The problem with changing the law is that the law is framed by the very people who represent society. The representatives of the people in Parliament are unlikely to think beyond that which is desired by the vocal majority (or sometimes even a socially powerful vocal minority). Even though women can hardly be called a minority, given the systemic suppression of their socio-political rights, they have virtually ceded political power to the largely male members of Parliament.
How will the law then, as an engine for social change, deliver? In the Indian context, at least in the recent past, the answer has almost always been the Supreme Court. As the essays in this book will examine, the Supreme Court has entered the field in a multitude of areas relating to sex, gender and sexuality. All these interventions have the backing of what is possibly the soul of the Constitution the fundamental rights.
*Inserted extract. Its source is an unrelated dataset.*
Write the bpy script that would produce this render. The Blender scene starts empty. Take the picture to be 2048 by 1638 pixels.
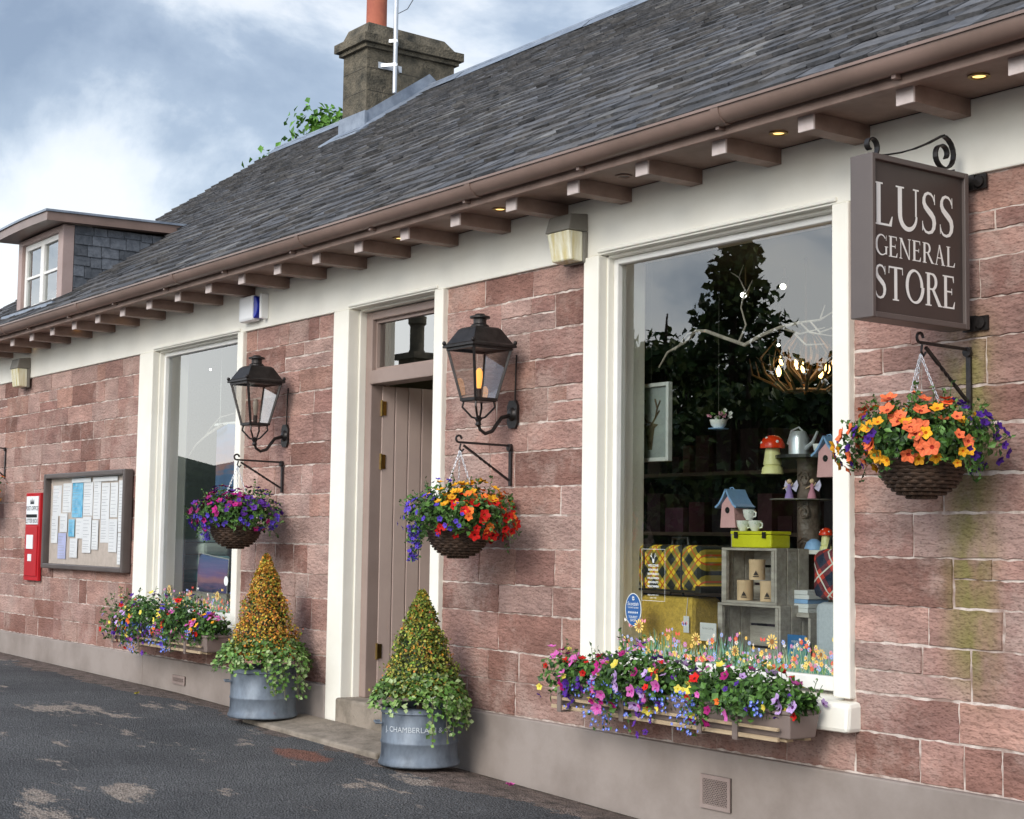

Part III of the Constitution contains the fundamental rights of every citizen. These rights are the legal armoury deployed by the courts in the judgements delivered by them. In our system of law, as in most systems governed by a written constitution, there is a chapter that contains the fundamental rights possessed by a citizen. But it is important to remember that this need not necessarily be the case. Britain, the country from which our Constitution derived the greatest inspiration, does not have such a set of rights.
The chapter on Fundamental Rights in the Constitution was shaped by the experiences of the freedom struggle. All the members of the Constituent Assembly as well as the Drafting Committee had been connected in some way to the freedom struggle. They had lived life under a set of rules where no right was guaranteed, and every person was at the mercy of the British. The framers of the Constitution did not wish to replace the dictatorship of the sovereign with the dictatorship of the majority. So, an elaborate set of rights was framed. These rights were deemed fundamental in nature inasmuch as they stem from the basic aspects of life, which an individual needs to maintain for a dignified and meaningful existence.